A fluorescence spectrophotometer is an instrument in which a sample is irradiated by monochromatic light— produced by using a prism, diffraction grating, or similar tool to separate white light—and the resulting fluorescence emissions are again separated into monochromatic components and detected to measure concentrations and properties of fluorescent substances.
Recent years have witnessed an increasing trend toward the miniaturization and fine-graining of fluorescent materials used for applications such as LED illumination and display devices, creating a growing need for higherprecision measurement techniques than have been available to date through the use of fluorescence spectrophotometers to characterize the performance and properties of electronic materials, industrial materials, and similar samples.
Our newly developed EEM® View fluorescent spectroscopic microscope combines an integrating sphere with a CMOS camera to yield the world’s first(*1) dedicated fluorescence spectrophotometer measurement system capable of simultaneously acquiring spectroscopic images and spectral data (Figure 1).
With the monochromatic light emitted by the fluorescence spectrophotometer serving as a light source, an integrating sphere is used to disperse the light to ensure uniform irradiation of the sample without clumping, and images captured by a CMOS camera are processed by a computational algorithm(*2) based on AI technology to enable separate displays of fluorescent-component and reflected-component images.

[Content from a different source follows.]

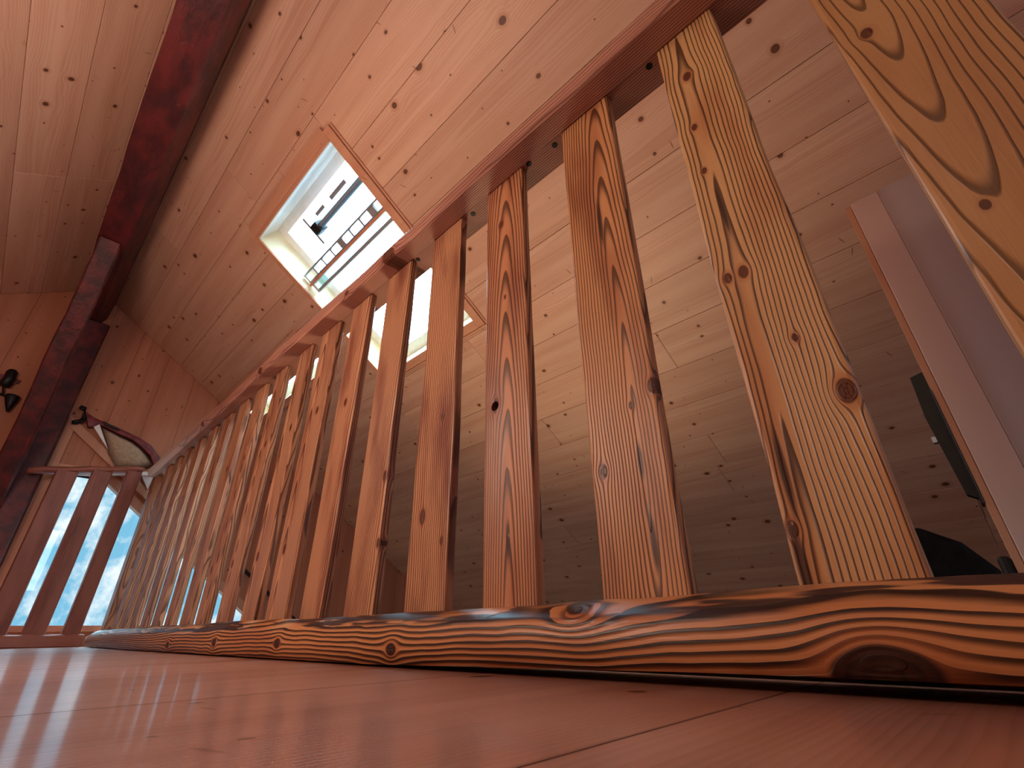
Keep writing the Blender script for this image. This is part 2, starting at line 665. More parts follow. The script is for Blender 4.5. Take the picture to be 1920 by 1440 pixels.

In addition, it is possible to subdivide sample images into 25 sectors and acquire enlarged images and spectral fluorescence/reflection data for each individual subregion. Whereas conventional fluorescence spectrophotometers are limited to acquiring spatially-averaged spectral data for the sample as a whole, EEM® View allows visualization of reflection and fluorescence spectra—and acquisition of spectral data—from specific sample subregions, lending insight into the portions of samples responsible for fluorescence emissions and enabling higher-precision characterization of fluorescent substances.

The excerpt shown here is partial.